Pour les filles : mariage ou rien
Côté femmes, pas de surprise non plus. Benkirane persiste et signe , l’émancipation commence – et finit – par un mariage. Oubliez les études, oubliez les carrières, le salut réside dans l’alliance halal, le plus tôt possible. « Tout devient possible après les noces », proclame-t-il avec l’assurance d’un conseiller matrimonial improvisé. À l’écouter, une femme seule avec un doctorat, c’est comme une Ferrari sans carburant. Une aberration.
Sauf que… surprise ! Sa propre fille a étudié, a fait carrière, et n’a visiblement pas été sommée de choisir entre la fac et le four. Chez Benkirane, la morale s’arrête à la porte du salon. Les principes, c’est pour les autres. Pour celles qu’il ne connaît pas. Celles qui doivent, selon lui, se ranger bien sagement dans la file indienne du mariage précoce. Car pour Benkirane, l’ambition féminine est un luxe inutile, presque suspect. L’égalité, c’est bon pour les conférences, pas pour les fiches de paie.
Gaza, Mawazine… et un bendir bien tempéré
Autre grand moment du show , sa sortie contre le festival Mawazine. Indigné, il tonne , « On ne danse pas pendant que Gaza souffre ! » Larmes à l’œil, mains au ciel, indignation XXL. Très bien. Sauf que… 24 heures plus tard, le même Benkirane est filmé à Agadir, canne au sol, mains en l’air, souriant comme un muezzin en vacances, en pleine danse d’Ahouach. Le bendir, hier diabolisé, devient soudain patrimoine sacré. Gaza ? Plus une seule mention. La morale benkiranienne fond comme du beurre au soleil du Souss.
C’est simple , sa boussole morale est équipée d’un gyroscope capricieux. Elle pointe vers le sérieux quand il est sur scène, et vers le folklore quand le bendir retentit. Une minute, il fustige le divertissement ; la suivante, il tape dans ses mains. La géopolitique façon Benkirane est une valse à trois temps , dénonciation, indignation, célébration.
Souss, Japon et autres raccourcis éclairés
Mais la palme revient à sa comparaison improbable , « Si tous les Marocains étaient comme les Soussis, on serait aussi développés que le Japon. » Rien que ça. Compliment maladroit pour les premiers, mépris voilé pour les seconds, et casse-tête géopolitique pour les troisièmes. On attend encore l’analyse macroéconomique de ce trait de génie. Faut-il troquer les yens pour des amandes ? Introduire l’Ahouach au G7 ? Mystère.
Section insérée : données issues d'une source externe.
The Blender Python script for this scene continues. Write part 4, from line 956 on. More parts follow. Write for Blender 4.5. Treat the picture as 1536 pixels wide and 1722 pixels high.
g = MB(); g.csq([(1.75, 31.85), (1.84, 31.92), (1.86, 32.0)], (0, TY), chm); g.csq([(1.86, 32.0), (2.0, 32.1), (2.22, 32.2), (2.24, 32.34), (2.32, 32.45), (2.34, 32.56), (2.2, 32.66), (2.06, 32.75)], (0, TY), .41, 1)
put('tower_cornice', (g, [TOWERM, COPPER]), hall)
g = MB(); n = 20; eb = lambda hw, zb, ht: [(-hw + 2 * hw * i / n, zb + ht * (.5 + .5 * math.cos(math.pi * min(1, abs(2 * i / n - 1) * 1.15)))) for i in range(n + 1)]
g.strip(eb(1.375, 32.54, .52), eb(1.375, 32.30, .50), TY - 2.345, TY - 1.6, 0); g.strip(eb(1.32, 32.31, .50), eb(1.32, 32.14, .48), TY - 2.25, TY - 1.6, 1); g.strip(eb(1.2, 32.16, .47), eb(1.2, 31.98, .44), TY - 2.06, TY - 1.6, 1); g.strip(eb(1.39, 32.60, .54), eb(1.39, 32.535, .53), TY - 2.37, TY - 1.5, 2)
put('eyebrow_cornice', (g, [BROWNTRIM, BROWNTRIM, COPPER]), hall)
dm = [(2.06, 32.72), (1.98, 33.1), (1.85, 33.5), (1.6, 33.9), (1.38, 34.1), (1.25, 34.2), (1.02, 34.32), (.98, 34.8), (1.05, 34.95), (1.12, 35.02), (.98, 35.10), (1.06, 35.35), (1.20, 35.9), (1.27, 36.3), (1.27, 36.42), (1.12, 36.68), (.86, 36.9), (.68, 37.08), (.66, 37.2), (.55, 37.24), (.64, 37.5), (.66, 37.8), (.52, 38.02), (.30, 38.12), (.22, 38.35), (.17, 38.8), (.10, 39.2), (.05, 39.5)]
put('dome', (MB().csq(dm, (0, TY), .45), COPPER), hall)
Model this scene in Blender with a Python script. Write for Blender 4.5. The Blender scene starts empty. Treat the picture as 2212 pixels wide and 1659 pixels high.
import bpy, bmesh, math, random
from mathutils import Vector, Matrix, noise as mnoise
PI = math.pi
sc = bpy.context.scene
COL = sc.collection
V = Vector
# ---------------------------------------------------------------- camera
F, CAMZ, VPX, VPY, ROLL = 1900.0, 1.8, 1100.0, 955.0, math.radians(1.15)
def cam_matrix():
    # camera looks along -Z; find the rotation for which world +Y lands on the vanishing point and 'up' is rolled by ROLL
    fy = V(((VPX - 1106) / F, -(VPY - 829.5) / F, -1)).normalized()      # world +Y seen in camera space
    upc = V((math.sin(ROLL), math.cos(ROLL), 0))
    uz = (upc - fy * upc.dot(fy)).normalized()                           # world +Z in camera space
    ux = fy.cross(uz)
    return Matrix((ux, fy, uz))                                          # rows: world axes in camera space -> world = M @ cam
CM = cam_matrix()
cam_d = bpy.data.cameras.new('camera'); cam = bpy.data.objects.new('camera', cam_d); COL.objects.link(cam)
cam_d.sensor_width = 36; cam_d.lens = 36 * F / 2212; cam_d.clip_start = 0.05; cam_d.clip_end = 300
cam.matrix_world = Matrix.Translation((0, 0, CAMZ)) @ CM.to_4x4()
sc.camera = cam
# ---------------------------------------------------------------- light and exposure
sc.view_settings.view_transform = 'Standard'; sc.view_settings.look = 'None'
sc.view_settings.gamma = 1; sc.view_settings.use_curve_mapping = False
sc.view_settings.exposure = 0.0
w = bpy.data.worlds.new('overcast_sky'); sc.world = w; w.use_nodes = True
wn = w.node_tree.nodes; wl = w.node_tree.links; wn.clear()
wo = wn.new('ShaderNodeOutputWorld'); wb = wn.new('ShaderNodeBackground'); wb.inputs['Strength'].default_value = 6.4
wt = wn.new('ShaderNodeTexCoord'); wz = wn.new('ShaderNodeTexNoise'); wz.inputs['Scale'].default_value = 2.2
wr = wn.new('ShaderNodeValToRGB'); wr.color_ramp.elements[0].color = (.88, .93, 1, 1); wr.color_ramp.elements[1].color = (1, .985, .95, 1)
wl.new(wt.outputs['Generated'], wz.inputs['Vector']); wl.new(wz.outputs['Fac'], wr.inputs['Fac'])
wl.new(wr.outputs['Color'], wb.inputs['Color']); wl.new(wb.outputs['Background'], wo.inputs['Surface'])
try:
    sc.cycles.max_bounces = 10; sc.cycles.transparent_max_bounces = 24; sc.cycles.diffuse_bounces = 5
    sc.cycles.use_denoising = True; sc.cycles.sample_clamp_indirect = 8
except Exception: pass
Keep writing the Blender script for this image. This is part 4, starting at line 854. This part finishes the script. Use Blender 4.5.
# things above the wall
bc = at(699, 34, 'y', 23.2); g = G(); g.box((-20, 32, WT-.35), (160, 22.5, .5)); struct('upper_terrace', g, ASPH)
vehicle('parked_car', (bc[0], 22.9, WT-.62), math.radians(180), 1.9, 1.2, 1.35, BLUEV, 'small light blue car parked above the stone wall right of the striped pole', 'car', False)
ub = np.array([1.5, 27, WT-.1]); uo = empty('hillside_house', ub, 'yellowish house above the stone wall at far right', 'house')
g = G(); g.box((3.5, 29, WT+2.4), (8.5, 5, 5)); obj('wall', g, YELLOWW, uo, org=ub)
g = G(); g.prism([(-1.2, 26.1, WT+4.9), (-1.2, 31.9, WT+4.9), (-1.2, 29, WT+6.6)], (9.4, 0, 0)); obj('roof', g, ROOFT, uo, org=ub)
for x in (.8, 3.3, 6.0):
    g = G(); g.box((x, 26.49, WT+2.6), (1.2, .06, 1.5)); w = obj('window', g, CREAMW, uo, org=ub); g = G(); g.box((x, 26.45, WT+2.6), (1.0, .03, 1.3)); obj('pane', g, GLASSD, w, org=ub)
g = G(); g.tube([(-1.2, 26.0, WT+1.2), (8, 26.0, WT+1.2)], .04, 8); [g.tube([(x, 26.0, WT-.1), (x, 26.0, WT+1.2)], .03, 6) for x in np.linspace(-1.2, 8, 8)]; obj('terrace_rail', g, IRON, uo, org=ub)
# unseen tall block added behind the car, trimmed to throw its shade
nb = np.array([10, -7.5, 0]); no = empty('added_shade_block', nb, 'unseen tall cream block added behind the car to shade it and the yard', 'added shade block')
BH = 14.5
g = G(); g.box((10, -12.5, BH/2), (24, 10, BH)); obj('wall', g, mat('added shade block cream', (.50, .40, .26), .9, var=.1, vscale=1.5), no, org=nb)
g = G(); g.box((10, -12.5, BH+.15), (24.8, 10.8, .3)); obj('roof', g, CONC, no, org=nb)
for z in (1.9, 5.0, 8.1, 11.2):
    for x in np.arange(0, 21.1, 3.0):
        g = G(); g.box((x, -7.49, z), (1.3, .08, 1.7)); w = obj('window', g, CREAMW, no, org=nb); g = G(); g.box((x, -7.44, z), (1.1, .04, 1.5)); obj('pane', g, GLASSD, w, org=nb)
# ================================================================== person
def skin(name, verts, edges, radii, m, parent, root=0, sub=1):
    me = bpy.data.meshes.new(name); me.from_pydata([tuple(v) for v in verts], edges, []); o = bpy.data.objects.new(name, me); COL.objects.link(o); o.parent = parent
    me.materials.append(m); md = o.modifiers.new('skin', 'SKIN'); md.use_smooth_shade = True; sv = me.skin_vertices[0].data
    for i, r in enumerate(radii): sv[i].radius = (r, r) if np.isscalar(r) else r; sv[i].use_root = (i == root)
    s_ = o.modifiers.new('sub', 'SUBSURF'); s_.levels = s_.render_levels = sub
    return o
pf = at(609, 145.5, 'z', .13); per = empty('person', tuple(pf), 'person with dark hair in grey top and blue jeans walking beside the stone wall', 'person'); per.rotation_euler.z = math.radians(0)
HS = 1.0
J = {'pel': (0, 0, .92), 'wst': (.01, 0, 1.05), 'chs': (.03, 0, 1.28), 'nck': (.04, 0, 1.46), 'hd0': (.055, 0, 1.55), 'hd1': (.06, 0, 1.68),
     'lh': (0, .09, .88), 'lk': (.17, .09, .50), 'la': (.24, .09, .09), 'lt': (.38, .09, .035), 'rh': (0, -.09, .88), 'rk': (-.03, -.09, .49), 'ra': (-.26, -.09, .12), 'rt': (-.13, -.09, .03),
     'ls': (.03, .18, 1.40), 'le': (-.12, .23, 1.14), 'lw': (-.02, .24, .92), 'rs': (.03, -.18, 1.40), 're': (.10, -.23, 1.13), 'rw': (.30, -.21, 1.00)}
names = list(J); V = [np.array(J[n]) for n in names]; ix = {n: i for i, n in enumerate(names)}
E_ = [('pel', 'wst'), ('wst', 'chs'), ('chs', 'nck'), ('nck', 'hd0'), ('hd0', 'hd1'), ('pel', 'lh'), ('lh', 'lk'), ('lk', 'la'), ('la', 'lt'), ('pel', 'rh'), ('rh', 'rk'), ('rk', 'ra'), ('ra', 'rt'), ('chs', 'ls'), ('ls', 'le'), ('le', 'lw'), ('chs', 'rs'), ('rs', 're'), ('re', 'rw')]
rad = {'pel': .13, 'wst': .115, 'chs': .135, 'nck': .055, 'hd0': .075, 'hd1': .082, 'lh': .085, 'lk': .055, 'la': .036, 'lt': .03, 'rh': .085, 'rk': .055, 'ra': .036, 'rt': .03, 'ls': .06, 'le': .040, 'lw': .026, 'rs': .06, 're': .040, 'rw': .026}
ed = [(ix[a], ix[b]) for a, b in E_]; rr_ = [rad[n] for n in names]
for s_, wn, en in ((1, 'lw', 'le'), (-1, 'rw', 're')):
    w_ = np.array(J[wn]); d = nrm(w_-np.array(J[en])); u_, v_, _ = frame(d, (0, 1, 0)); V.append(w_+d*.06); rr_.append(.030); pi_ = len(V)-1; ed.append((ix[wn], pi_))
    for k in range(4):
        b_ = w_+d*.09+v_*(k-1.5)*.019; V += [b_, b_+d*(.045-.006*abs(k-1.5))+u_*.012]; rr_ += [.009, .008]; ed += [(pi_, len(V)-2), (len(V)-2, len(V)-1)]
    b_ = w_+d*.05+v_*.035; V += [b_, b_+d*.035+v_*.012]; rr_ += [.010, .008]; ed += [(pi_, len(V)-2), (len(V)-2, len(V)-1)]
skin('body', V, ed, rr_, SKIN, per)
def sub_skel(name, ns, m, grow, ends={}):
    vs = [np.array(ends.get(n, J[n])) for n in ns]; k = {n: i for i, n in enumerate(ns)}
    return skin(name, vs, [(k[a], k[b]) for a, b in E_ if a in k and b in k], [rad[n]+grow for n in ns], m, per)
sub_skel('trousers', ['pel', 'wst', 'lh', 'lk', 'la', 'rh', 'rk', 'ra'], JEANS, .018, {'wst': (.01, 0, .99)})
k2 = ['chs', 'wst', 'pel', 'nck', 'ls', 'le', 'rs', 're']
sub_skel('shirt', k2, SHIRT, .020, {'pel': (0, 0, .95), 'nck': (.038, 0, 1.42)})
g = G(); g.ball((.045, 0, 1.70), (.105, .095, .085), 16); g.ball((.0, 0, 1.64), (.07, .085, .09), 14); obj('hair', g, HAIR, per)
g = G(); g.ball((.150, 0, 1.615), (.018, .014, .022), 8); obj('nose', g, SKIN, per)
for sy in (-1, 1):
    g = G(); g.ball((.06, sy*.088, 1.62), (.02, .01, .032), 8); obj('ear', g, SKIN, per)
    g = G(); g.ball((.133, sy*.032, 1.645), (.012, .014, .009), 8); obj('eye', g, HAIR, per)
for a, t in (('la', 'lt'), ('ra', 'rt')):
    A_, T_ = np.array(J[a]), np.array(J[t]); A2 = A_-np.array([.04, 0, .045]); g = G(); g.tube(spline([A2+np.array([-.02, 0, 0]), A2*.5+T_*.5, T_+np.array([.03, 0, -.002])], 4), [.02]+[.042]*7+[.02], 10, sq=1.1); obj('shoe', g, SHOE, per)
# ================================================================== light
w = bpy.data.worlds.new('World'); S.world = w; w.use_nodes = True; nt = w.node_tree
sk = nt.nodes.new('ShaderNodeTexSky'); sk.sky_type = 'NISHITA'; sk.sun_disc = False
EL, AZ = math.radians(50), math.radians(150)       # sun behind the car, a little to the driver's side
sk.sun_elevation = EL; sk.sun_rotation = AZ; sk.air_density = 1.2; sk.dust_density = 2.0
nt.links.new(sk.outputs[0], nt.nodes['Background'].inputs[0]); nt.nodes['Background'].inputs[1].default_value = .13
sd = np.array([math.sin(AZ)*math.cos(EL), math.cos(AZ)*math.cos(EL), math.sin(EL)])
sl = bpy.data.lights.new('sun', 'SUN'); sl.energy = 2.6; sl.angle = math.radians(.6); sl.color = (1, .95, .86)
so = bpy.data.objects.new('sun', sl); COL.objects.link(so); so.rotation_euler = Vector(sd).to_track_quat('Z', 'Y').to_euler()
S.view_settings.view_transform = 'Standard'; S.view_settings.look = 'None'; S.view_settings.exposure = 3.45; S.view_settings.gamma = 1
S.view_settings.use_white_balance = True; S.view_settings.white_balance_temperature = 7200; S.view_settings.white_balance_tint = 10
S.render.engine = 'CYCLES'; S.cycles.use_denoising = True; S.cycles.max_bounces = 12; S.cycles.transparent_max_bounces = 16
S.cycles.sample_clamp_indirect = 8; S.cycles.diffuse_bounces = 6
Car Benkirane, c’est aussi ça , des aphorismes approximatifs, lancés avec la confiance d’un académicien et la rigueur d’un sketch de Ramdam. À défaut de livrer un plan, il balance des maximes. Il n’est plus un chef de parti, il est devenu une sorte de philosophe de souk, moitié imam, moitié youtubeur.
Le spectacle continue
Depuis qu’il a quitté le gouvernement, il ne propose plus rien. Il distrait. Il fait du bruit. Il fait du Benkirane. Il recycle ses indignations, il scénarise ses rancunes, il joue à la victime tout en contrôlant le micro. Le chômage grimpe, l’école publique s’effondre ? Silence radio. Lui, il est occupé à chorégraphier son comeback. Il ne vise plus le pouvoir, mais la postérité digitale. C’est un one-man-show permanent. Une chaîne de télé ambulante. Une application vivante d’anecdotes politiques.
Le spectacle Benkirane tourne en boucle. Vous pouvez zapper, mais il reviendra, sous une autre forme. Un jour en mode prêcheur, le lendemain influenceur, toujours en roue libre. Et toujours avec ce fond sonore bien à lui , une indignation calibrée, un bendir pas loin, et une nostalgie tenace du temps où il signait des décrets.